Another point that grasped at me was certain Twitter accounts that promoted messages of inclusion and awareness, ranging from suicide prevention and awareness, civil, animal and human rights, writing and blogging, entertainment news and countless others. It was refreshing to notice the variety of accounts. The content of such accounts gave me the thorough insight into the relatability and tone. Moreover, at times, the breadth of the influential content made me feel emotional, so much to the point, I felt breathless and teary. Whenever it comes to messages of hope, motivation, peace, love, awareness, and equality my heart throbs and yearns for more of it. There is no further argument to that. I can say that I will wholeheartedly miss this aspect, too, and I feel so awful — so ashamed for leaving such motivational and beautifully articulate creators. As facetious as this may sound, I do not blame several of them (Quote artists, LGBT pioneers, Spreading Love, Against Suicide, The Resistance and more) for their anger toward me. In all honesty, I permit their concerns and grievances if any arise to my departure; it is as if my separation could result in that way.
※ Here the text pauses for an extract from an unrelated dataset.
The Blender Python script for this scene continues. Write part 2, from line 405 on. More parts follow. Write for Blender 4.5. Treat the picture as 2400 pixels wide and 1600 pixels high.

For the fact, that Twitter’s presence has struck many emotions in my mind, my mood and mentality was another reason I contemplated my bond on the social medium. As a person, who has yet to experience more hardships, I can empathize with how I let personal sabotage incite growing anxiety in my mind. For example, when I would reply to tweets about issues such as police brutality, child endangerment or philosophical quotes — and I saw a notification appear on my cell phone or tablet — my heart would palpitate so noticeably it felt like I had to breathe often to compose myself. Additionally, with the rhythmic heartbeats, I felt clamminess of my hands and armpits as well. These conditions seemed to prolong for me, even after I viewed, ignored or replied to a reply from someone. As frivolous as I sound right now, I do not want someone else to experience such a breathtaking anxiety; one that has affected me for several months before April 3 (Deactivation date). If all this makes me sound too vulnerable then it is so, and I admit to it.
In all, I know that my tenure on Twitter will be memorable. It was such a lovely round of tango — one that was ended abruptly. To be fair, I am uncertain whether this is temporary. Sadly, for now, I do not plan to return until Twitter reforms a structure that is not abetting any forms of oppression to society; it is unfair to those who are responsible for their actions and remain aware of respecting fellow users on the platform. For now, it seems definite at this time.